27 Sept 2004

Singapore's heavy brigade

Singapore's heavy brigade holds foreign media to ransom with
litigation threats

MICAHEL BACKMAN
903 words
22 September 2004
The Age
© 2004 Copyright John Fairfax Holdings Limited. www.theage.com.au

'Uncompromising views, without fail" promises The Economist magazine in its advertising. Well, The Economist has failed.

On August 14, the London-based magazine published an unremarkable piece titled "First Singapore, next the world" on Temasek Holdings, the Singapore Government holding company that controls some 40 listed companies in Singapore. These companies have a market worth of around $S60 billion ($A51 billion), about a quarter of the local stock exchange's market capitalisation.

In turn, the companies have assets in Australia. Among them are the electricity transmission network for the entire state of Victoria and Optus, the country's second biggest telecommunications operator.

The Economist said in its piece that Temasek lacks transparency, that listed Temasek companies have significantly underperformed the stockmarket and that they typically operate in protected markets with favourable regulation. All of that is true. It also said that Temasek operated with a "whiff of nepotism". That may be true too, but who is to say?

Two weeks later, on September 1, The Economist printed an apology to the Lees. The offending article, the magazine explained, could have been taken to mean that the new Prime Minister Lee Hsien Loong and/or Lee's father Lee Kuan Yew were responsible for having Hsien Loong's wife, Ho Ching, appointed to head up Temasek, not on merit but "for corrupt nepotistic motives for the advancement of the Lee family's
interests". It went on to apologise and mentioned that damages had been paid to Lee Hsien Loong and Lee Kuan Yew. Those damages totalled an astonishing $S390,000.

Personally, I would not have said that Ho Ching's appointment owes anything to nepotism because I have no evidence that it does. The Economist was careless to suggest it. Ho Ching is certainly well-qualified. It might be fair to question whether nepotism played a role in her appointment but not fair to assert it.

But whether the assertion of nepotism is worth S$390,000 particularly when the Prime Minister, the Minister Mentor (as Lee Kuan Yew is now known) and the head of the Government's main holding company are all close relatives is another matter. The issue did not go to court. Lee family lawyers complained to The Economist and within two weeks the magazine had paid up. By any measure the sum is obscene. And ridiculous.

In Australia this inference of nepotism would be taken as fair comment, particularly with politicians for whom public scrutiny is part of public office. It would also need to be demonstrated that The Economist had been acting maliciously. Of course it was not.

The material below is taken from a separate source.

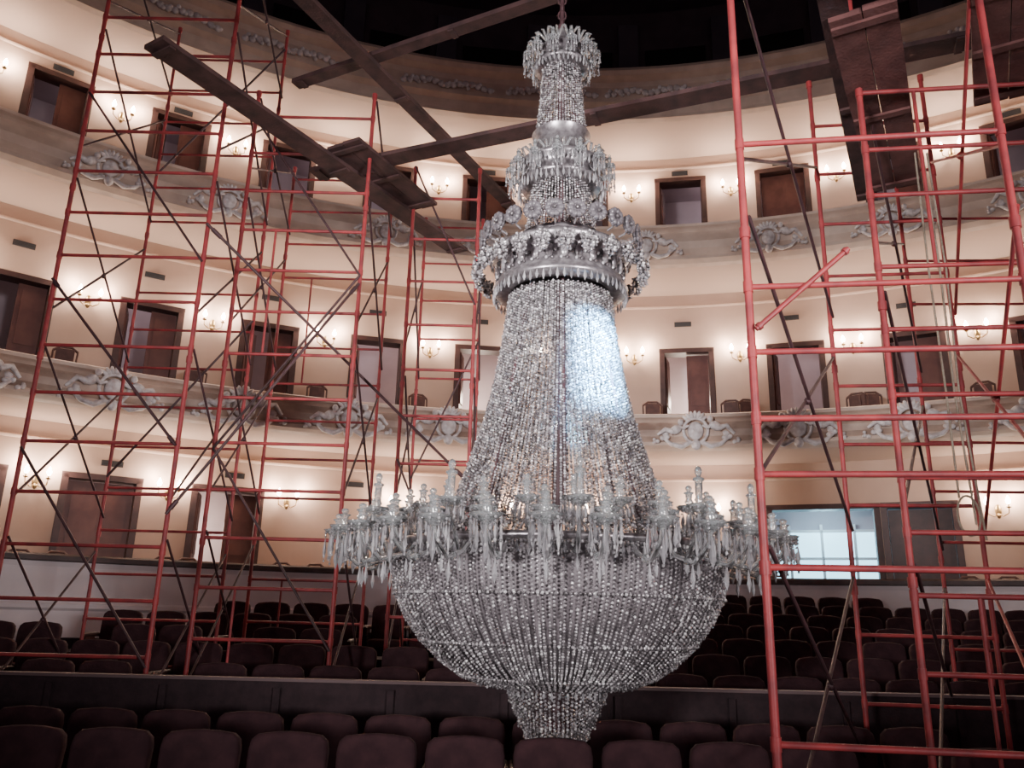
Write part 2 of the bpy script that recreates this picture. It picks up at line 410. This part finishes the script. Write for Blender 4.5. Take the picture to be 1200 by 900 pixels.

In 2002, the two Lees and then Prime Minister Goh Chok Tong picked up $S595,000 from the Bloomberg wire service in settlement over an article that the men had deemed offensive. It was on the same matter - Ho Ching's appointment to Temasek. Other media organisations have also been threatened with defamation. Several have paid out.

Huge out-of-court payments such as these are now part of the cost of doing business in Singapore for news organisations. Principle has been sacrificed for commercial considerations.

If the Singapore Government is not appeased then the risk is that media outlets' distribution in Singapore will be curtailed. Several prominent foreign newspapers and magazines learned the hard way in the 1980s and '90s when their distribution in Singapore was cut back.

Not surprisingly, The Economist is not commenting on the matter. Perhaps it is embarrassed. It ought to be. At what point does an out-of-court payout become a pay-off?

Britain has made it illegal for its registered companies to make improper payments to foreign officials. It would be interesting to know whether the payments to the Lees, which appear to be excessive, are not court-awarded and which appear to be made to head off controls on the magazine's distribution, would constitute bribery of foreign officials under British law. What would be made of a western company (which is what The Economist is) giving such a large sum without apparent consideration to say, a pair of Indonesian ministers? There wouldn't be a whiff of nepotism so much as the stench of corruption.

Singapore Government officials defend their right to take defamation action and to be awarded huge payouts on the basis that their personal integrity is vital. But acting like sensitive control freaks would detract from their integrity such that over time, compensation for damage to their reputations should decline with the value of those reputations.

No doubt media organisations will defend their payouts to head off legal action by saying that legal costs in Singapore can be enormous. Certainly they are, and the Lees themselves have been significant beneficiaries. Lee & Lee is one of the largest law firms in Singapore. It's little wonder that litigation has become a powerful tool for the family. It's what they know best.

But the real problem is that foreign news organisations allow themselves to be so readily picked off by the Singapore Government. Multinational companies have started to initiate joint strategies to combat intellectual property rights abuses. It's about time that foreign media organisations did the same to combat the litigious excesses of the Singapore Government.